Extract, without alteration, each line from the start of the listing to the line bearing "const canvasTex = pixelTex(256, 256, (x, y)".

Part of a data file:
[Begin]
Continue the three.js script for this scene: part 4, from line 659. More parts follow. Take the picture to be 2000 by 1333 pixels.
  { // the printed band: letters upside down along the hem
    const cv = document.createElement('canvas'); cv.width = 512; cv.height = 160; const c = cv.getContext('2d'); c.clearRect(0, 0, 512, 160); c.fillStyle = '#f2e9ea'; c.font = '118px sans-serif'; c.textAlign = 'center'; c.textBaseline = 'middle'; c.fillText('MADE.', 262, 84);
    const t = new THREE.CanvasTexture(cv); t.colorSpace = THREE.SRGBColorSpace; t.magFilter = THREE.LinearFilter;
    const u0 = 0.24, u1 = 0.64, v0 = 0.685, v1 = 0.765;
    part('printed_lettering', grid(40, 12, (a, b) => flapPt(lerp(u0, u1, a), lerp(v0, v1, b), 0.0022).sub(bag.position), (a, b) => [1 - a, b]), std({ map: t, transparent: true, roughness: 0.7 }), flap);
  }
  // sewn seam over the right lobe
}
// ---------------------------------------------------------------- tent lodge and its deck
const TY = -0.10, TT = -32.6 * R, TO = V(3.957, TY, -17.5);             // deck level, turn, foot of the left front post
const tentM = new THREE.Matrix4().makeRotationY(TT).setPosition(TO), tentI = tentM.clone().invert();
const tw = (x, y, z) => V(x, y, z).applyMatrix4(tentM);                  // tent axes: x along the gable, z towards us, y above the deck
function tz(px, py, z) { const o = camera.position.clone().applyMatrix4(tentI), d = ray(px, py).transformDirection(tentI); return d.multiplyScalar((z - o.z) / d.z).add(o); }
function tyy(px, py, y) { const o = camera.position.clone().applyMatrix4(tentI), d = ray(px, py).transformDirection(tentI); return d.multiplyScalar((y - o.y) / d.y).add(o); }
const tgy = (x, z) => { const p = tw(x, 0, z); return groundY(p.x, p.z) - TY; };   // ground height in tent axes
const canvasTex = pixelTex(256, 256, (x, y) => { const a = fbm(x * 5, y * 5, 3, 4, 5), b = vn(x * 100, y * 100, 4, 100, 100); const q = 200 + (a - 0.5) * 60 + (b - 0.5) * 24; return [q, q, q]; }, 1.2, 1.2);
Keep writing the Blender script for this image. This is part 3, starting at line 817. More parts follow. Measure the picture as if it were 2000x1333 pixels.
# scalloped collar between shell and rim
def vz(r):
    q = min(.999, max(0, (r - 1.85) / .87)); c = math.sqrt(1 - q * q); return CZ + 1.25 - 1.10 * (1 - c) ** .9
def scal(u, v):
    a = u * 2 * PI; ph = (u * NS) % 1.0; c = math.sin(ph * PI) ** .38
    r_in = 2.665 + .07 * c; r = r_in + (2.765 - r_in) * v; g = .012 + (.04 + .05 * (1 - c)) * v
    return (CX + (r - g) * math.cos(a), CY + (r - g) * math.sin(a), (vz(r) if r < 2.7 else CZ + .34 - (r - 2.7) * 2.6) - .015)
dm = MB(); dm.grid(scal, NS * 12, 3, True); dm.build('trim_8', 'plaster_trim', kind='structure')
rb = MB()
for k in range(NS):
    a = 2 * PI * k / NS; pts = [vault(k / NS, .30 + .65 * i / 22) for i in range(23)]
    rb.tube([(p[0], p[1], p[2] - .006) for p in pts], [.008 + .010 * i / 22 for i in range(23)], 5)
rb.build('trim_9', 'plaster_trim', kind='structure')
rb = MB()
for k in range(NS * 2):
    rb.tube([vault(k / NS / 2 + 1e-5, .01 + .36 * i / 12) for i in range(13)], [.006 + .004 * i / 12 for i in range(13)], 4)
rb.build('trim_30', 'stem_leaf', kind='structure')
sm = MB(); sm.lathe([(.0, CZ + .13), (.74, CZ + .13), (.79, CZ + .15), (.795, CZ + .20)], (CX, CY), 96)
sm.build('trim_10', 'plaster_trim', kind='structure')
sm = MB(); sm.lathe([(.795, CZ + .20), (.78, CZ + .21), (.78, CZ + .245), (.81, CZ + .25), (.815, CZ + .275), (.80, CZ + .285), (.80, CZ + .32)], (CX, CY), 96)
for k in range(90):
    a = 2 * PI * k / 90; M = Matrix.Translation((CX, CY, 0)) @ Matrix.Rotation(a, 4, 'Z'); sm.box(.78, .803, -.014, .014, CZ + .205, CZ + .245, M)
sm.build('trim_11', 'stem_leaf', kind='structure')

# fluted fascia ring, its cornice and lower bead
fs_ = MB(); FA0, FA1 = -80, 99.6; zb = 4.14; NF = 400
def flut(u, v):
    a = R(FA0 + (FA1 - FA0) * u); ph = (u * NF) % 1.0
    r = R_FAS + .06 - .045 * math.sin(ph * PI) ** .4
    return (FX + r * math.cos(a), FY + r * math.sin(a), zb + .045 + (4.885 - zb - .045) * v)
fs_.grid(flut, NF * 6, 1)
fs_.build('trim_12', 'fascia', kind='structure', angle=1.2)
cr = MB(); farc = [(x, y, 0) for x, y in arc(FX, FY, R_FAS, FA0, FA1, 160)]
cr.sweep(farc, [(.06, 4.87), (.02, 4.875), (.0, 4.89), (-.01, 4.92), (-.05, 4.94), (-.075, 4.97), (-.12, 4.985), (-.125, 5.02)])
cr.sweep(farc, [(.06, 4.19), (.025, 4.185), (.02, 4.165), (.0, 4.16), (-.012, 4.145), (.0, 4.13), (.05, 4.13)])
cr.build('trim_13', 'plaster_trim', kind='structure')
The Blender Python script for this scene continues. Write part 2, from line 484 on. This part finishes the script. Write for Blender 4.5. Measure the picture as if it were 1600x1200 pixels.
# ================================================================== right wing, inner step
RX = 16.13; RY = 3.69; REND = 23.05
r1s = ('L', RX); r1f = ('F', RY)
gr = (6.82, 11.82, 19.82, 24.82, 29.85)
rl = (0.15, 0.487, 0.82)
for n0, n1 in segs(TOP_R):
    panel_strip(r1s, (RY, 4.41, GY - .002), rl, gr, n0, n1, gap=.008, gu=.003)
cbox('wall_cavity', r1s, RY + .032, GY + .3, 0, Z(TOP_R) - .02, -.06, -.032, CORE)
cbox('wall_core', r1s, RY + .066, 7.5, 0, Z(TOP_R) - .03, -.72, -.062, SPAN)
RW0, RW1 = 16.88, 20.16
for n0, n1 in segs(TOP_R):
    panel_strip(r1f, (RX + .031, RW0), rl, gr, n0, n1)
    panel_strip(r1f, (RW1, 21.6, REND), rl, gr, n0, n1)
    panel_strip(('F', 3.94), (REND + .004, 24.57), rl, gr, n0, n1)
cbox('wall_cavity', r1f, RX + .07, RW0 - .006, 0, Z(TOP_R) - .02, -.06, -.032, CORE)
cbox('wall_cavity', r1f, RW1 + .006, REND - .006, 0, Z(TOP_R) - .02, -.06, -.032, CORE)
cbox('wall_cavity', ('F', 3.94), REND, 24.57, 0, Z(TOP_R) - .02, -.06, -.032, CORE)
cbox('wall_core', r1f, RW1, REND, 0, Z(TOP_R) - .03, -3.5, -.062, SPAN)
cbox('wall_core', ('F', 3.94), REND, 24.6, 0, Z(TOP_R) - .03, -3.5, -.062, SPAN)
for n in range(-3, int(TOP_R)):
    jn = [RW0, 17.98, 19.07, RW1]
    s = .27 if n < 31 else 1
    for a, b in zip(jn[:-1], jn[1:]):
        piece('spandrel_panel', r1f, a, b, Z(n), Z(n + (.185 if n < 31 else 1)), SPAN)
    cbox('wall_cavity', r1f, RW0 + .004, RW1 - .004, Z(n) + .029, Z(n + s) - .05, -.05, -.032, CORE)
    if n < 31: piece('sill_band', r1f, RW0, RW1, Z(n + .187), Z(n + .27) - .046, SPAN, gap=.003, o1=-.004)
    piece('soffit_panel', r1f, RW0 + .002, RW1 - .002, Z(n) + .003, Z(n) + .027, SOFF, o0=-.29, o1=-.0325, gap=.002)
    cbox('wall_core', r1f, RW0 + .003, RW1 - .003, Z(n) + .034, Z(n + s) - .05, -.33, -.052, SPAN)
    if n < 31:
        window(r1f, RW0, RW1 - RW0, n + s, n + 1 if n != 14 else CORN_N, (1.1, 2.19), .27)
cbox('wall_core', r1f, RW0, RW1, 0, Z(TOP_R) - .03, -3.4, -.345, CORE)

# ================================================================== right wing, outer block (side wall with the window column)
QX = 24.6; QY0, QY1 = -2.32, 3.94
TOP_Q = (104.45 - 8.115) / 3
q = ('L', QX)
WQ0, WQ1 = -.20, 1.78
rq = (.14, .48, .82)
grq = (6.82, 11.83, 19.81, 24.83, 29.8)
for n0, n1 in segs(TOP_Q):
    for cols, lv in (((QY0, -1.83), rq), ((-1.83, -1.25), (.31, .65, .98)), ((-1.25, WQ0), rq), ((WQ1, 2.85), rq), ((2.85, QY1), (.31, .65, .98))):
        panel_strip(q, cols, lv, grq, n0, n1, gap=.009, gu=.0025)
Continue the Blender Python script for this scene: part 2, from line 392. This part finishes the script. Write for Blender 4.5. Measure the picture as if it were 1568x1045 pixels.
[End]
Response for this exercise:
Continue the three.js script for this scene: part 4, from line 659. More parts follow. Take the picture to be 2000 by 1333 pixels.
  { // the printed band: letters upside down along the hem
    const cv = document.createElement('canvas'); cv.width = 512; cv.height = 160; const c = cv.getContext('2d'); c.clearRect(0, 0, 512, 160); c.fillStyle = '#f2e9ea'; c.font = '118px sans-serif'; c.textAlign = 'center'; c.textBaseline = 'middle'; c.fillText('MADE.', 262, 84);
    const t = new THREE.CanvasTexture(cv); t.colorSpace = THREE.SRGBColorSpace; t.magFilter = THREE.LinearFilter;
    const u0 = 0.24, u1 = 0.64, v0 = 0.685, v1 = 0.765;
    part('printed_lettering', grid(40, 12, (a, b) => flapPt(lerp(u0, u1, a), lerp(v0, v1, b), 0.0022).sub(bag.position), (a, b) => [1 - a, b]), std({ map: t, transparent: true, roughness: 0.7 }), flap);
  }
  // sewn seam over the right lobe
}
// ---------------------------------------------------------------- tent lodge and its deck
const TY = -0.10, TT = -32.6 * R, TO = V(3.957, TY, -17.5);             // deck level, turn, foot of the left front post
const tentM = new THREE.Matrix4().makeRotationY(TT).setPosition(TO), tentI = tentM.clone().invert();
const tw = (x, y, z) => V(x, y, z).applyMatrix4(tentM);                  // tent axes: x along the gable, z towards us, y above the deck
function tz(px, py, z) { const o = camera.position.clone().applyMatrix4(tentI), d = ray(px, py).transformDirection(tentI); return d.multiplyScalar((z - o.z) / d.z).add(o); }
function tyy(px, py, y) { const o = camera.position.clone().applyMatrix4(tentI), d = ray(px, py).transformDirection(tentI); return d.multiplyScalar((y - o.y) / d.y).add(o); }
const tgy = (x, z) => { const p = tw(x, 0, z); return groundY(p.x, p.z) - TY; };   // ground height in tent axes
const canvasTex = pixelTex(256, 256, (x, y) => { const a = fbm(x * 5, y * 5, 3, 4, 5), b = vn(x * 100, y * 100, 4, 100, 100); const q = 200 + (a - 0.5) * 60 + (b - 0.5) * 24; return [q, q, q]; }, 1.2, 1.2);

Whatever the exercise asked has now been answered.